As researchers noted, while Listening to Toronto made for good press and got a positive reception from participants, those participants tended to be already engaged, higher-income, white and English-speaking—not representative of Toronto as a whole. The process also did not actually give residents decision-making power, the way participatory budgeting programs have done.
“We’ve been to all the public meetings. We went to the mayor’s Listening to Toronto series, we went to the budget consultations, and it’s always been the same response. They hear us but they don’t listen when there’s a real decision to make,” said future city councillor Amber Morley, then in high school, in 2008 when a city recreation centre agreement fell through.
A new new budget process
Under Ford (and continued by Tory), austerity was “baked in” to the budget in multiple ways. The mayor issued a budget target for city divisions to hit, but also set the order of the agenda the day the budget came to council so that council voted on the tax increase first. This meant that if councillors wanted to add something to the budget, they could not raise taxes to fund it—they would have to propose cutting something else or taking money from reserves. This resulted in lots of horse-trading and haggling to fit everything in the budget.
In 2023, provincial “strong mayor” legislation, which Tory had advocated for, gave the mayor’s office even more control over the budget process and accelerated the timetable. Under the new laws, the mayor is in charge of preparing the budget and must present it by February 1. Instead of first going to the budget committee for a round of review and debate, it goes directly to city council, who have 30 days to pass or amend it. The mayor can veto any amendments, and council requires a 2/3 majority vote to override the veto.
For the 2023 budget, Tory allotted a limited amount of money for council to allocate as it wanted. This permitted the familiar horse-trading tradition to continue. But the new administration has something else in mind.
“What the mayor has already indicated,” said Carroll, “is that she would prefer something akin to the [old] city of Toronto Act-driven process that already gave the mayor a fair amount of power… What she wants is for us to lead that pre-budget conversation, for us to be a big part of the launch, and still do our divisional reviews the way we did under the old process.”

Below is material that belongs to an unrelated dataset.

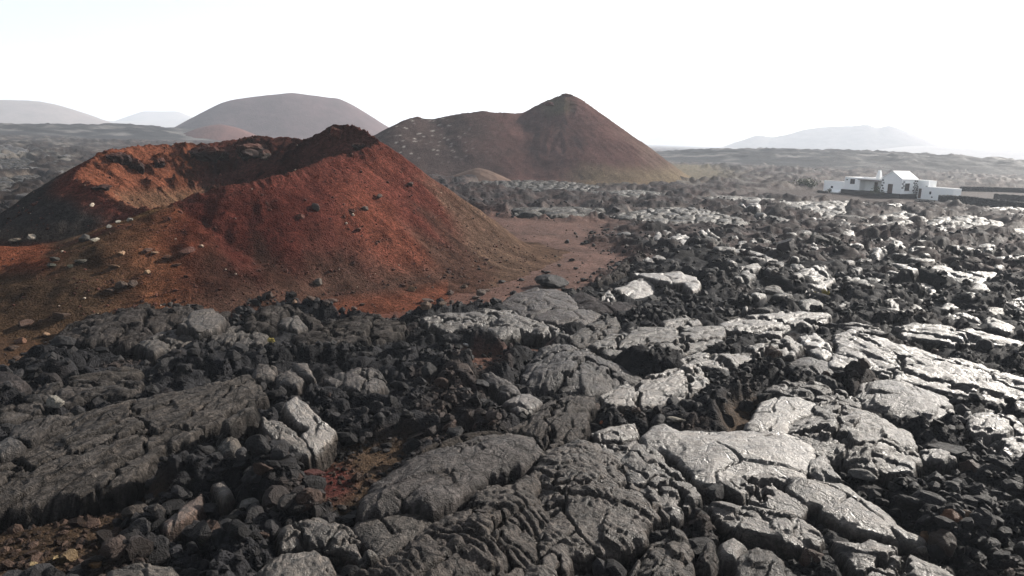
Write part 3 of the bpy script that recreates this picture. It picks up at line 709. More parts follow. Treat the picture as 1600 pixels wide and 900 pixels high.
def build_cone():
    th = np.linspace(-math.pi, math.pi, 641)[:-1]
    r = np.r_[np.linspace(.05, 8, 50), np.linspace(8.1, 24, 115), np.linspace(24.2, 46, 60)]
    T, Rr = np.meshgrid(th, r)
    x = CX + Rr * np.cos(T); y = CY + Rr * np.sin(T)
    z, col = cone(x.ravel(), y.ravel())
    # outer skirt sinks below the soil
    zg = z - .25 * sstep(34, 46, Rr.ravel())
    V = np.c_[x.ravel(), y.ravel(), zg]
    nr, nc = x.shape
    i = np.arange((nr - 1) * nc); a = (i // nc) * nc + i % nc; b = (i // nc) * nc + (i + 1) % nc
    Q = np.stack([a, b, b + nc, a + nc], 1)
    keep = (zg > -.75)
    Q = Q[keep[Q].any(1)]
    V, Q, col = compact(V, Q, col)
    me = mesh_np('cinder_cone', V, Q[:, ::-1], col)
    link('cinder_cone', me, M_CONE, kind='structure', label='small red crater cone of cinder with a broken rim, rising from the black lava')

# ------------------------------------------------------------------ lava slabs
def build_slab(s, k):
    p = s['p']; c = s['c']; D = s['d']
    f = c / D; rgt = np.array([f[1], -f[0]])
    q = (p - c) @ np.c_[rgt, f]                               # local frame: across, away
    x0, y0 = q.min(0) - .8; x1, y1 = q.max(0) + .8
    sx = max(.033, .0018 * D); sy = max(.035, sx * 1.35)
    gx = np.arange(x0, x1 + sx, sx); gy = np.arange(y0, y1 + sy, sy)
    U, W = np.meshgrid(gx, gy); sh = U.shape
    u = U.ravel(); w_ = W.ravel()
    x = c[0] + u * rgt[0] + w_ * f[0]; y = c[1] + u * rgt[1] + w_ * f[1]
    size = math.sqrt(max(np.ptp(q[:, 0]) * np.ptp(q[:, 1]), .1))
    wob = min(.2, .04 * size + .02)
    d = sdist(u, w_, q) + wob * fbm(x / .9, y / .9, 4, 200 + k) + .25 * wob * ridged(x / .45, y / .45, 3, 230 + k) - .3 * wob + (min(.24, .06 * size) if (c[0] > 1.5 and D < 46 and c[0] > .1 * D) else min(.11, .03 * size))
    dm = max(d.max(), .2)
    er = min(s['er'] * .3, dm * .9)
    st = s['st']; sd = 300 + 7 * k
    ev, evec = np.linalg.eigh(np.cov(q.T))
    ang = math.atan2(evec[1, 1], evec[0, 1])                   # the grain follows the long axis
    if st in 'rw': ang += 1.1
    ca, sa = math.cos(ang), math.sin(ang)
    g = u * ca + w_ * sa; h = -u * sa + w_ * ca               # along and across the grain
    gw = g + .14 * fbm(g / 1.2, h / 1.2, 3, sd); hw = h + .12 * fbm(g / 1.2 + 9, h / 1.2, 3, sd + 1)
    t = np.clip(d / dm, 0, 1)
    z = s['z0'] + s['tl'][0] * (x - c[0]) + s['tl'][1] * (y - c[1]) + s['dome'] * .4 * (1 - (1 - t) ** 2)
    e = np.clip(d / er, 0, 1)
    z -= er * .8 * (1 - np.sqrt(np.clip(1 - (1 - e) ** 2, 0, 1)))
    scale = min(1, size / 4)
    _, fe, fa, fb, fc, fox, foy = voronoi(gw / 1.9, hw / 1.3, sd + 40)      # broad facets
    z += .04 * scale * fbm(x / 1.6, y / 1.6, 4, sd + 2) + .016 * fbm(x / .35, y / .35, 4, sd + 3) + scale * (.10 * (fb - .5) * fox + .22 * (fc - .5) * foy)
    crk = np.zeros_like(z)
    fz = {'p': (5.2, 2.4), 'b': (3.2, 2.2), 'r': (6.5, 4.5), 'w': (5.0, 3.6), 's': (4.5, 2.6)}.get(st)
    if size > 2.2 and fz:                                            # fissures right through the crust
        _, ef, q1, q2, q3, qx, qy = voronoi(gw / fz[0] + .13 * fbm(g / .7, h / .7, 3, sd + 51), hw / fz[1] + .13 * fbm(g / .7, h / .7, 3, sd + 52), sd + 50)
        mf = np.clip(1.2 - ef * fz[1] / max(.055, sx * 1.25), 0, 1)
        z += -.42 * mf + .10 * (q1 - .5) + .10 * ((q2 - .5) * qx + (q3 - .5) * qy)
    else: mf = 0 * z
    def crack(a, b, dep, wd, seed, step=0.0):
        _, ed, r1, r2, r3, ox, oy = voronoi(gw / a, hw / b, seed)
        m = np.clip(1.3 - ed * min(a, b) / wd, 0, 1) * sstep(-.35, .15, fbm(g / 1.5 + seed, h / 1.5, 2, seed))
        return -dep * m + step * (r1 - .5) + step * 1.2 * ((r2 - .5) * ox + (r3 - .5) * oy), m
    wd = max(.022, sx * .75)
    if st == 'p':
        a_, m1 = crack(2.6, .62, .06, wd, sd + 4, .10); z += a_
        a2_, m2 = crack(.9, .5, .03, wd * .8, sd + 5, .03); z += a2_
        z += .016 * ridged(g / .9, h / .11, 3, sd + 6)
        crk = np.maximum(m1, m2 * .4)
    elif st == 'b':
        a_, m1 = crack(1.15 * max(.6, scale), .8 * max(.6, scale), .08, wd, sd + 4, .15); z += a_
        a2_, m2 = crack(.45, .33, .03, wd * .8, sd + 5, .05); z += a2_
        crk = np.maximum(m1, m2 * .4)
    elif st == 'm':
        a_, m1 = crack(2.8, 1.7, .12, wd, sd + 4, .05); z += a_
        z += .014 * ridged(g / .9, h / .22, 3, sd + 6) + .012 * ridged(x / .3, y / .3, 2, sd + 7)
        crk = m1 * .7
    elif st == 's':
        z += .055 * scale ** .5 * ridged(gw / 1.7, hw / .24, 3, sd + 6) + .03 * ridged(g / .6, h / .12, 2, sd + 8)
        a_, m1 = crack(1.9, .7, .10, wd, sd + 4, .06); z += a_
        crk = m1
    elif st in 'rw':
        # ropes: arcs that bulge downhill, pinched together along seams
        a_, m1 = crack(4.2, 3.4, .16, wd * 1.2, sd + 4, .10); z += a_
        wl = .34 if st == 'r' else .26
        ph = (h + .16 * g * g / 1.3 + .50 * fbm(x / 1.3, y / 1.3, 3, sd + 9)) / wl
        amp = (.085 if st == 'r' else .040) * (.35 + .9 * sstep(-.25, .35, fbm(x / 2.2, y / 2.2, 2, sd + 10)))
        z += amp * (np.sqrt(np.abs(np.sin(ph * math.pi))) - .5) * 1.6
        z += .05 * ridged(x / .38, y / .38, 3, sd + 11)
        crk = m1
    crk = np.maximum(crk, mf)
    # flanks: steep, stepped and broken
    o = np.clip(-d, 0, None)
    steep = 4.0 + 1.5 * fbm(x / 1.3, y / 1.3, 3, sd + 12)
    z = np.where(d < 0, z - o * np.clip(steep, 1.5, 7) + .16 * fbm(x / .3, y / .3, 3, sd + 13) * np.clip(o * 5, 0, 1), z)
    keep = (d > -.62) & (z > -.9)
    base = np.array([.0315, .0280, .0258]) * np.array(s['tn']) ** 1.0  # tn also lifts the albedo, painting in sheen on the sunward slabs
    n = fbm(x / .8, y / .8, 4, sd + 14)[:, None]; n2 = fbm(x / .12, y / .12, 3, sd + 15)[:, None]
    dust = sstep(.15, .6, fbm(x / 1.1 + 4, y / 1.1, 4, sd + 16))[:, None] * .4
    col = base * (1 + .5 * n + .5 * n2)
    col = col * (1 - dust) + dust * np.array([.044, .036, .030]) * np.array(s['tn']) ** .5
    if s['nick'] is None:                                      # lichen covers the far crust only in patches
        bare = sstep(.0, .35, fbm(x / 3.2, y / 4.5, 4, sd + 17))[:, None] * .85
        col = col * (1 - bare) + bare * np.array([.014, .013, .013])
    flank = sstep(.06, -.08, d)[:, None] * .8                  # pale weathering ends at the edge; side shade painted in as dark rock
    col = col * (1 - flank) + flank * np.array([.012, .0112, .011])
    col = col * (1 - .75 * crk[:, None])
    V = np.c_[x, y, z]
    Q = grid_faces(*sh)
    Q = Q[keep[Q].sum(1) >= 3]
    V, Q, col, dk, fg, fh = compact(V, Q, np.clip(col, .004, .6), d, gw, hw)
    gl = (.25 if s['nick'] is None else 1) * (.012 + .68 * max(0, s['tn'][0] - .95) * sstep(-.05, .08, dk))
    zb = float(np.percentile(V[:, 2], 5))
    org = np.array([c[0], c[1], max(zb, 0)])
    me = mesh_np('lava_slab', V - org, Q, col, extra={'gloss': gl})
    fa = me.attributes.new('flow', 'FLOAT_VECTOR', 'POINT')
    fa.data.foreach_set('vector', np.stack([fg, fh, np.full_like(fg, k * 3.7)], -1).astype(np.float32).ravel())
    o = link('lava_slab', me, M_SLAB, label=s['lab'], cat='lava slab', group='lava slabs of the cooled flow', kind='thing', loc=org)
    return len(Q)

# ------------------------------------------------------------------ loose rock shapes
def rock_shape(seed, sub=2, cuts=9, flat=.75):
    rng = random.Random(seed)
    bm = bmesh.new()
    bmesh.ops.create_icosphere(bm, subdivisions=sub, radius=1)
    V = np.array([v.co[:] for v in bm.verts]); Fc = np.array([[v.index for v in f.verts] for f in bm.faces])
    bm.free()
    for _ in range(cuts):
        n = np.array([rng.gauss(0, 1), rng.gauss(0, 1), rng.gauss(0, .8)]); n /= np.linalg.norm(n)
        h = rng.uniform(.45, .8)
        d = V @ n - h
        V = V - np.clip(d, 0, None)[:, None] * n
    V *= np.array([rng.uniform(.8, 1.25), rng.uniform(.7, 1.1), flat * rng.uniform(.75, 1.15)])
    ph = seed * 3.1
    r = 1 + .10 * fbm(V[:, 0] * 2 + ph, V[:, 1] * 2 + V[:, 2] * 1.7, 3, seed) + .05 * noise(V[:, 0] * 6 + V[:, 2] * 5, V[:, 1] * 6 + ph, seed)
    return V * r[:, None], Fc

def rotz(a):
    c, s = np.cos(a), np.sin(a); z = np.zeros_like(c); o = z + 1
    return np.stack([np.stack([c, -s, z], -1), np.stack([s, c, z], -1), np.stack([z, z, o], -1)], -2)

def scatter(name, x, y, size, seed, sub, mat, col, label=None, zoff=.12, colvar=.35, zfun=land, tilt=.5):
    """one mesh of many loose stones"""
    rng = np.random.default_rng(seed)
    n = len(x)
    shapes = [rock_shape(seed * 31 + i, sub, 7, .8) for i in range(10)]
    z = zfun(x, y)
    a = rng.uniform(0, 6.283, n); tx = rng.normal(0, tilt, n); kind = rng.integers(0, 10, n)
    Rz = rotz(a); c, s = np.cos(tx), np.sin(tx); zz = np.zeros(n); oo = zz + 1
    Rx = np.stack([np.stack([oo, zz, zz], -1), np.stack([zz, c, -s], -1), np.stack([zz, s, c], -1)], -2)
    M = Rz @ Rx
    Vs, Fs, Cs, off = [], [], [], 0
    cv = np.asarray(col)[None, :] * (1 + colvar * rng.normal(0, 1, (n, 1))).clip(.35, 2.2) if np.ndim(col) == 1 else np.asarray(col)
    for kk in range(10):
        j = np.where(kind == kk)[0]
        if not len(j): continue
        V0, F0 = shapes[kk]
        V = np.einsum('nij,vj->nvi', M[j], V0) * size[j][:, None, None]
        V += np.stack([x[j], y[j], z[j] + size[j] * zoff], -1)[:, None, :]
        m = len(V0)
        Vs.append(V.reshape(-1, 3)); Fs.append((F0[None] + (np.arange(len(j)) * m)[:, None, None] + off).reshape(-1, 3))
        Cs.append(np.repeat(cv[j], m, 0)); off += len(j) * m
    me = mesh_np(name, np.vstack(Vs), np.vstack(Fs), np.vstack(Cs), smooth=False)
    return link(name, me, mat, kind='stuff', label=label)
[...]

There are likely other small ways to give the budget committee and city council a bigger role in the new budget process. Council could vote on an acceptable range for tax increases months ahead of time, as Ottawa’s did. Council could be granted a greater amount of “spending money” to allocate. Or, perhaps, the mayor’s office or councillors could quietly begin negotiating possible plans or amendments before the process officially starts.
What’s not on the table
While much about the upcoming budget is still up in the air, there are certain options that must be ruled out. During our 30-minute interview, Carroll argued extensively against raising property taxes to the level of other municipalities in the region, which might demonstrate to other orders of government that Toronto has exhausted its available ways to raise revenue.
In budget debates, many city councillors have claimed property taxes are a severe financial burden for vulnerable home owners; others, in turn, point out that the city has programs that allow lower-income seniors and people receiving disability benefits to get tax increases deferred or cancelled. For Carroll, this leaves out too many people. “There are so many people that don’t quite meet the bar [to qualify for the low-income property tax rebate],” said Carroll. “A first-time buyer is never getting under that bar. You have to have a certain income to get a mortgage at all. But most people, once they’ve negotiated that mortgage, they have razor thin budgets.”

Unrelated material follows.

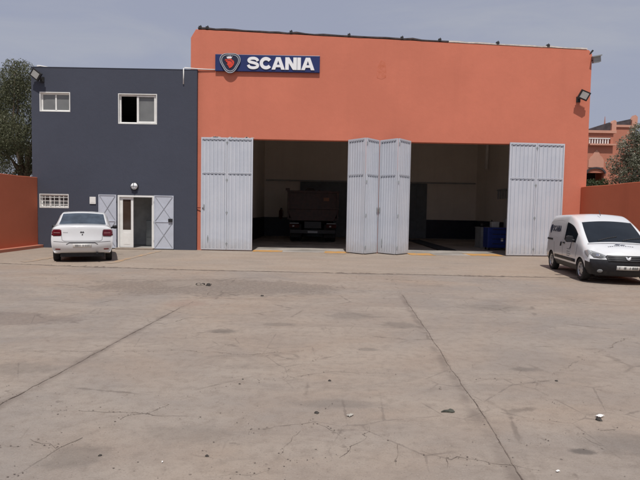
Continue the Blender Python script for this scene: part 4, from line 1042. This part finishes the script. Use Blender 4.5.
# ================================================================== LITTER ON THE YARD
def stone_mesh(rr, r, flat=.55):
    bm = bmesh.new(); bmesh.ops.create_icosphere(bm, subdivisions=2, radius=r)
    for v in bm.verts:
        v.co *= 1 + rr.uniform(-.28, .28); v.co.z = max(v.co.z*flat, -.2*r)
    k = MB(); bm.verts.ensure_lookup_table(); vs = [tuple(v.co) for v in bm.verts]; fs = [tuple(v.index for v in f.verts) for f in bm.faces]; bm.free(); return k.add(vs, fs)
rr = random.Random(31)
ST = [((-1.44, 3.38), .016, 'dark', 'single dark pebble on the concrete near the lower left crack'), ((0.0, 4.18), .026, 'dark', 'dark stone lying in the middle of the yard foreground'),
      ((-.74, 4.86), .014, 'dark', 'one of two tiny dark pebbles left of the yard centre'), ((-.73, 5.0), .013, 'dark', 'one of two tiny dark pebbles left of the yard centre'),
      ((.12, 5.0), .024, 'dark', 'dark stone on the concrete just below the picture centre'), ((-.73, 3.4), .018, 'dark', 'dark pebble near the bottom edge left of centre'),
      ((-1.10, 9.99), .045, 'dark', 'dark lump on the rough patch of the yard'), ((2.39, 5.12), .02, 'dark', 'small dark stone right of the long right hand joint'),
      ((1.16, 4.82), .018, 'stone', 'small brown stone beside the right hand slab joint')]
for (x, y), r, m, lab in ST:
    r *= .72; o = stone_mesh(rr, r).build('pebble', M['darkstone' if m == 'dark' else 'stone'], smooth=False); o.location = (x, y, r*.18); tag(o, lab, 'stone', 'loose stones on the yard')
for i in range(7):
    r = .035+.04*rr.random(); o = stone_mesh(rr, r, .7).build('rubble', M['darkstone' if i % 3 == 0 else 'stone'])
    o.location = (-2.72+.36*rr.random(), 11.22+.2*rr.random(), r*.15); o.rotation_euler = (0, 0, rr.random()*6); tag(o, 'broken concrete lump in the small rubble heap on the rough patch', 'rubble', 'rubble heap on the rough patch')
def scrap(x, y, s, mat, lab, seed, name='paper_scrap', cat='litter'):
    r_ = random.Random(seed); n = 6; vs = []; fs = []
    for j in range(n+1):
        for i in range(n+1): vs.append(((i/n-.5)*s*(1+.2*r_.random()), (j/n-.5)*s*.55*(1+.2*r_.random()), .008+r_.random()*s*.22))
    for j in range(n):
        for i in range(n): fs.append((j*(n+1)+i, j*(n+1)+i+1, (j+1)*(n+1)+i+1, (j+1)*(n+1)+i))
    o = MB().add(vs, fs).build(name, mat); o.location = (x, y, .0); o.rotation_euler = (0, 0, r_.random()*2); m = o.modifiers.new('t', 'SOLIDIFY'); m.thickness = .003
    tag(o, lab, cat)
scrap(2.33, 4.2, .06, M['paper'], 'crumpled white paper scrap on the right side of the yard', 1)
o = stone_mesh(rr, .025).build('pebble', M['darkstone']); o.location = (2.29, 4.14, .004); tag(o, 'dark stone touching the crumpled white paper', 'stone', 'loose stones on the yard')
scrap(.27, 4.13, .05, plain('dusty_paper', (.42, .40, .36), .9), 'small dusty pale scrap lying near the yard centre', 2)
scrap(1.56, 3.27, .022, M['paper'], 'tiny white scrap at the bottom edge right of the joint', 3)
scrap(-1.0, 3.3, .013, M['paper'], 'tiny white fleck at the bottom left of the yard', 4)
# flattened dark rag
k = MB(); k.prism([(-.085, -.035), (-.03, -.03), (.03, -.045), (.06, -.03), (.055, .02), (.03, .05), (.0, .015), (-.045, .005)], .004, .014, axis='z')
k.add([(-.02, -.02, .014), (.04, -.02, .014), (.02, .03, .014), (.015, .0, .03)], [(0,1,3), (1,2,3), (2,0,3)])
o = k.build('flat_rag', plain('rag', (.06, .062, .05), .9, var=.4, scale=25)); o.scale = (.8, .8, .8); o.location = (1.10, 4.27, 0); tag(o, 'flattened dark rag on the concrete left of the right hand joint', 'rag')

# ================================================================== LIGHT, SKY, CAMERA
EL, AZ = R(63), R(.6)
sdir = Vector((math.sin(AZ)*math.cos(EL), -math.cos(AZ)*math.cos(EL), math.sin(EL)))
sd_ = bpy.data.lights.new('sun', 'SUN'); sd_.energy = 3.3; sd_.angle = R(.9); sd_.color = (1, .955, .89)
so = bpy.data.objects.new('sun', sd_); col.objects.link(so); so.rotation_euler = (-sdir).to_track_quat('-Z', 'Y').to_euler(); so.location = (0, -10, 30)
w = bpy.data.worlds.new('World'); sc.world = w; w.use_nodes = True; nt = w.node_tree
sky = nt.nodes.new('ShaderNodeTexSky'); sky.sky_type = 'NISHITA'; sky.sun_disc = False; sky.sun_elevation = EL; sky.sun_rotation = math.pi - AZ
sky.air_density = 1.0; sky.dust_density = 4.5; sky.ozone_density = 2.0; sky.altitude = 400
bg = nt.nodes['Background']; bg.inputs['Strength'].default_value = .085
def N_(t): return nt.nodes.new(t)
tc = N_('ShaderNodeTexCoord'); mp = N_('ShaderNodeMapping'); mp.inputs['Scale'].default_value = (1.2, 1.2, 4.5); nt.links.new(tc.outputs['Generated'], mp.inputs['Vector'])
nz = N_('ShaderNodeTexNoise'); nz.inputs['Scale'].default_value = 2.1; nz.inputs['Detail'].default_value = 6; nz.inputs['Roughness'].default_value = .55; nz.inputs['Distortion'].default_value = .6
nt.links.new(mp.outputs[0], nz.inputs['Vector'])
mr = N_('ShaderNodeMapRange'); mr.interpolation_type = 'SMOOTHSTEP'; nt.links.new(nz.outputs['Fac'], mr.inputs[0]); mr.inputs[1].default_value = .42; mr.inputs[2].default_value = .72
cl_ = N_('ShaderNodeMix'); cl_.data_type = 'RGBA'; nt.links.new(mr.outputs[0], cl_.inputs[0]); cl_.inputs[6].default_value = (4.05, 4.25, 5.3, 1); cl_.inputs[7].default_value = (4.85, 4.95, 5.55, 1)   # thin dusty cloud
hz = N_('ShaderNodeMix'); hz.data_type = 'RGBA'; hz.inputs[0].default_value = .78; nt.links.new(cl_.outputs[2], hz.inputs[7])
nt.links.new(sky.outputs[0], hz.inputs[6]); nt.links.new(hz.outputs[2], bg.inputs['Color'])
cam = bpy.data.cameras.new('camera'); cam.lens = 36*520/640; cam.sensor_width = 36; cam.clip_end = 4000; cam.clip_start = .1
co = bpy.data.objects.new('camera', cam); col.objects.link(co); co.location = (0, 0, 1.65)
pit, rol = math.atan(28.3/520), .018
co.matrix_world = Matrix.Translation((0, 0, 1.65)) @ Matrix.Rotation(math.pi/2 - pit, 4, 'X') @ Matrix.Rotation(rol, 4, 'Z')
sc.camera = co
sc.cycles.diffuse_bounces = 8; sc.cycles.max_bounces = 12
sc.view_settings.view_transform = 'Standard'; sc.view_settings.look = 'None'; sc.view_settings.gamma = 1; sc.view_settings.exposure = 0.15
sc.view_settings.use_curve_mapping = False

(Appealing to the plight of the cash-strapped new home owner is unlikely to sway Torontonians fighting massive rent hikes, let alone, say, those living on $8,796 a year—the maximum a single person can receive from Ontario Works. But it will certainly appeal to many on city council.)
As well, many of the proposed revenue tools recently endorsed by council won’t be in place in time to factor into the budget. The land transfer tax on foreign home buyers would not be in place until late 2024; the commercial parking levy would be implemented in 2025.

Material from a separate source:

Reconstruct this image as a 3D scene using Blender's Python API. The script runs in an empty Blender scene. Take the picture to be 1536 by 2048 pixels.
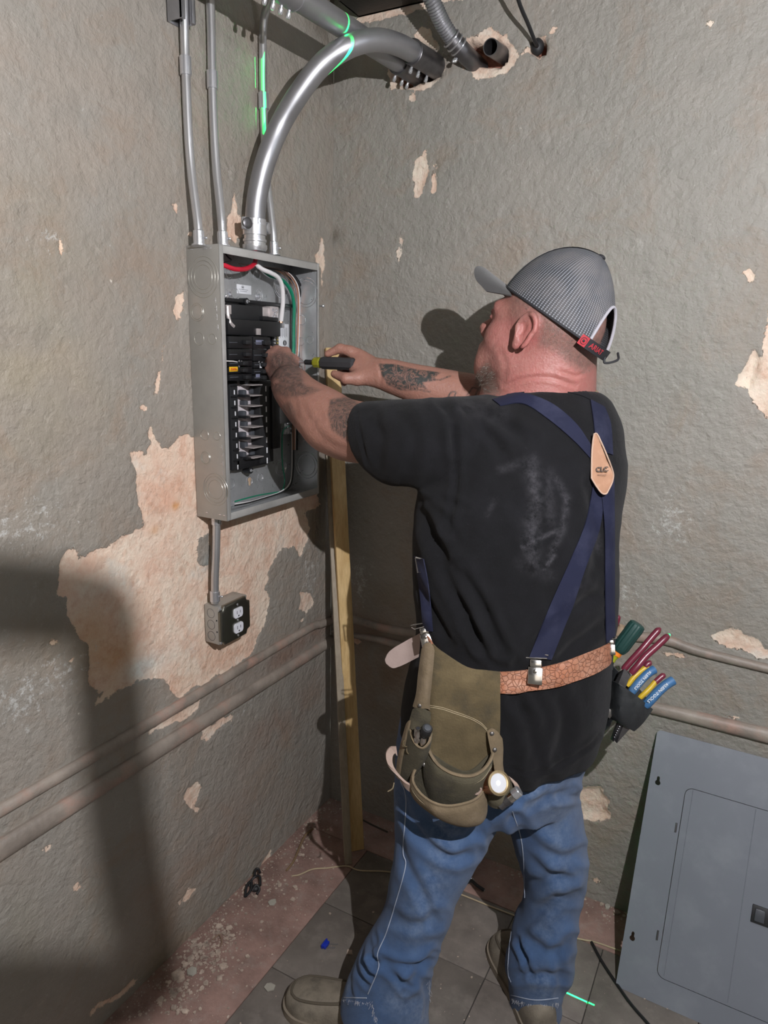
import bpy, bmesh, math, random
import numpy as np
from mathutils import Vector, Matrix, noise
from mathutils.bvhtree import BVHTree

SC = bpy.context.scene
COL = SC.collection
random.seed(7); RNG = np.random.default_rng(11)

# ------------------------------------------------------------------ camera
TH, PSI, ROLL, FPX = 2.37267180e-01, -4.98468770e-01, 2.38276308e-02, 1381.70688
FW = np.array([math.sin(PSI)*math.cos(TH), math.cos(PSI)*math.cos(TH), -math.sin(TH)])
_rt = np.array([math.cos(PSI), -math.sin(PSI), 0.0]); _up = np.cross(_rt, FW)
CR = math.cos(ROLL)*_rt + math.sin(ROLL)*_up
CU = -math.sin(ROLL)*_rt + math.cos(ROLL)*_up
CC = np.array([1.114, -1.713, 1.487])
cam = bpy.data.cameras.new('camera'); cam_o = bpy.data.objects.new('camera', cam); COL.objects.link(cam_o)
cam.sensor_fit = 'HORIZONTAL'; cam.sensor_width = 36.0; cam.lens = FPX*36.0/1536.0
cam.clip_start = 0.02; cam.clip_end = 60
cam_o.matrix_world = Matrix(((CR[0], CU[0], -FW[0], CC[0]), (CR[1], CU[1], -FW[1], CC[1]), (CR[2], CU[2], -FW[2], CC[2]), (0, 0, 0, 1)))
SC.camera = cam_o

# ------------------------------------------------------------------ light and exposure
LAMP = Vector((1.39, -1.47, 1.83))            # the work light on its stand, right of the camera
KEY_W, FILL_W, AMB = 112.0, 13.0, 0.135
vs = SC.view_settings
SC.display_settings.display_device = 'sRGB'
vs.view_transform = 'Standard'; vs.look = 'None'; vs.exposure = 0.0; vs.gamma = 1.0; vs.use_curve_mapping = False
w = bpy.data.worlds.new('dim_room'); SC.world = w; w.use_nodes = True
w.node_tree.nodes['Background'].inputs[0].default_value = (0.92, 0.86, 0.74, 1)
w.node_tree.nodes['Background'].inputs[1].default_value = AMB
def add_light(name, kind, loc, power, color, **kw):
    l = bpy.data.lights.new(name, kind); l.energy = power; l.color = color
    for k, v in kw.items(): setattr(l, k, v)
    o = bpy.data.objects.new(name, l); COL.objects.link(o); o.location = loc
    return o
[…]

And although negotiations are ongoing, we won’t be able to count on a share of sales tax, the ability to levy our own sales tax, new funding agreements, or any other revenue that requires the assent of other orders of government.
What will convince the provincial and federal governments to make a new deal with Toronto? “Getting through a very difficult round for the 2024 budget is part of the appeal to those other orders of government,” says Carroll.
It’s likely this is the true value of holding pre-budget consultations in a year when there will be very little wiggle room in the budget. Chow and Carroll want to show Queen’s Park and Ottawa solid proof that Toronto’s residents—not just its politicians—want a lot more from their city, and that they want a government with the power to fund it. If this works, the 2025 budget could be less about staving off financial crisis and more about implementing Chow’s more ambitious city-building plans.
What’s next
- As approved by city council, the city will put $750,000 towards reimbursing churches and other community organizations that stepped up to shelter asylum seekers and refugees when the city shelter system turned them away. They gave the federal government until September 18 to chip in, and Minister of Immigration, Refugees and Citizenship Marc Miller has already declined.
- The Toronto Public Library Board meets Monday, September 18. On the agenda: extended library hours, increasing rental fees, the 2024 operating budget and 2024-2033 capital budget submission schedule.
- The Infrastructure & Environment Committee meets Wednesday, September 20. On the agenda: winding down the city’s Blue Box program, environmental retrofits for buildings, a standardized approach to dog off-leash areas.
- The Economic & Community Development Committee meets Thursday, September 21. On the agenda: transferring responsibility for tow truck licensing to the province, changes to Winterlicious/Summerlicious, getting Toronto taxis to switch to electric, presentations on Toronto’s film and manufacturing industries.
- The TTC Board meets Tuesday, September 26, the first with new chair Councillor Jamaal Myers. As of publication, the agenda isn’t out yet.